Graphical-user- interfaces are key components in real-time monitoring systems. BMT’s typical free-standing riser status display conveys the status of the free-standing riser graphically and numerically. A single screen shows the relationship (to scale laterally) between the FPU, the riser top, and the riser base. Attitude is displayed on dynamic galvanometer screens, while the axial tension, bending moment, and resultant stress are displayed as a vertical bar chart. All of the data is archived on a hard drive and backed up onto portable storage media devices. Typical systems have links to transfer data to the FPU’s SCADA system.

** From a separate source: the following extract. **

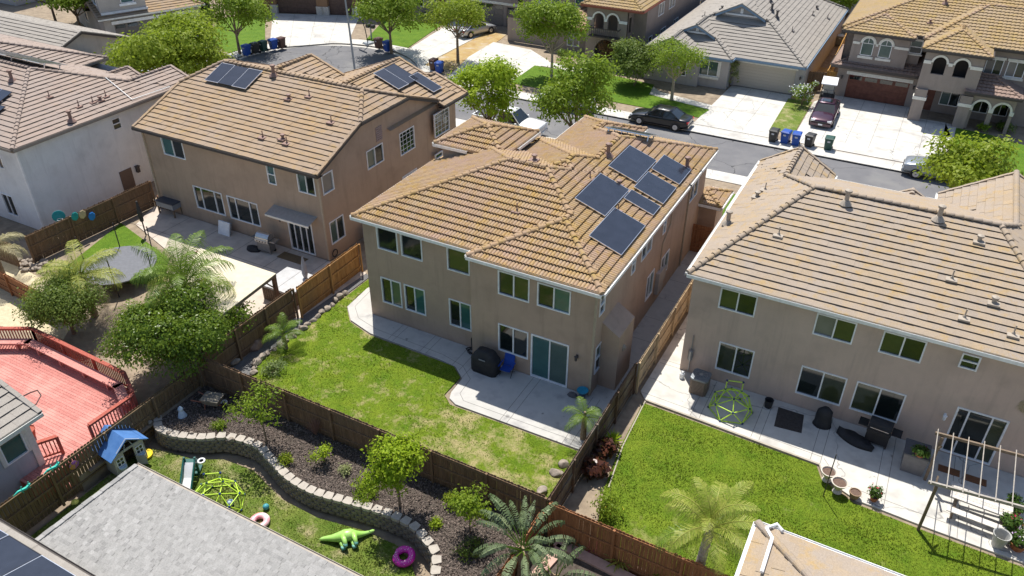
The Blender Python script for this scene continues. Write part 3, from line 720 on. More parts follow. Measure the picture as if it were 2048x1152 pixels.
C_PATIO = [(-9.72, 25.86), (-15.9, 25.86), (-15.9, 26.38), (-22.3, 26.38), (-22.3, 30.5), (-23.6, 30.5), (-24.0, 28.2), (-23.85, 26.3), (-22.95, 25.42), (-21.37, 24.97), (-17.2, 24.87), (-16.2, 24.75), (-15.45, 24.15), (-15.4, 23.1), (-15.25, 22.7), (-14.8, 22.48), (-8.35, 22.55), (-8.35, 41), (-9.72, 41)]
C_BAND = [((-23.7, 28.2), (-23.5, 26.5)), ((-23.5, 26.5), (-22.7, 25.75)), ((-22.7, 25.75), (-21.3, 25.4)), ((-21.3, 25.4), (-17.2, 25.25)), ((-17.2, 25.25), (-15.9, 24.95)), ((-15.9, 24.95), (-15.1, 24.3)), ((-15.1, 24.3), (-15.0, 23.2)), ((-15.0, 23.2), (-14.6, 22.85)), ((-14.6, 22.85), (-8.4, 22.92))]
sheet('patio', C_PATIO, -.05, .045, CONC2, C_BAND+[((x, y0), (x, y1)) for x, y0, y1 in ((-20.3, 24.95, 26.35), (-20.0, 24.95, 26.35), (-18.35, 24.9, 26.35), (-18.0, 24.9, 26.35), (-16.4, 24.8, 26.35), (-15.9, 24.6, 25.8), (-15.5, 23, 25.8), (-12.55, 22.5, 25.85), (-12.2, 22.5, 25.85), (-9.55, 22.5, 25.85), (-9.2, 22.5, 25.85))]+[((-9.7, y), (-8.4, y)) for y in (27.5, 29, 31, 33, 35, 37, 39)], .018)
R_PATIO = [(-6.73, 29.66), (-6.73, 40), (-7.75, 40), (-7.8, 27.3), (-7.45, 26.85), (.3, 26.5), (.62, 25.8), (1.9, 25.2), (4.6, 25.05), (11, 24.9), (11, 29.66)]
sheet('patio', R_PATIO, -.05, .045, CONC, [((-7.75, 27.25), (.3, 26.95)), ((.4, 26.9), (1.2, 25.8)), ((1.2, 25.8), (11, 25.35))]+[((x, y0), (x, 29.6)) for x, y0 in ((-5.3, 26.8), (-4.9, 26.8), (-2.6, 26.7), (-2.25, 26.7), (-.1, 26.6), (.3, 26.5), (2.5, 25.2), (2.9, 25.2), (5.2, 25.05), (5.5, 25.05))]+[((-7.7, y), (-6.75, y)) for y in (29.7, 30, 32, 32.3, 34.5)], .018)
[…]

The WinMon software package includes a least squares plane fit routine that uses the six strain measurements to estimate the slope and intercept of the strain plane. An error detection routine rejects sensor readings that depart substantially from the fitted plane and then recalculates a new solution in real time. This process repeats until all outlying sensors are rejected and identified. The axial tension and the bending moment vector are then computed. To assess fatigue, the distribution of stress is computed at 12 equally spaced locations around the pipe circumference, and then a rain flow counting scheme is employed to track the cycles versus stress range at each location.

Performance to date

To date, the RTMS has performed to expectations. Data is only available for public disclosure from BP’s block 18 RTMS. Those data show the stability of the tension estimates that was available to the operators over a 15-month period. The excellent agreement between the changes in tension reported by the independent sensing systems near the bottom of the riser (-1,200 m, or -3,936 ft) and at the top (-112 m, or -367 ft) attests to the validity. Since the BP Greater Plutonio production risers’ commissioning in February 2008, the system has exhibited little if any drift.

The author

Rod Edwards, vice president of BMT Scientific Marine Services Inc., is the project manager for BMT’s contract to supply the RTMS for Cascade Chinook and was PM for the Greater Plutonio Block 18 Hybrid Riser Tower Monitoring System.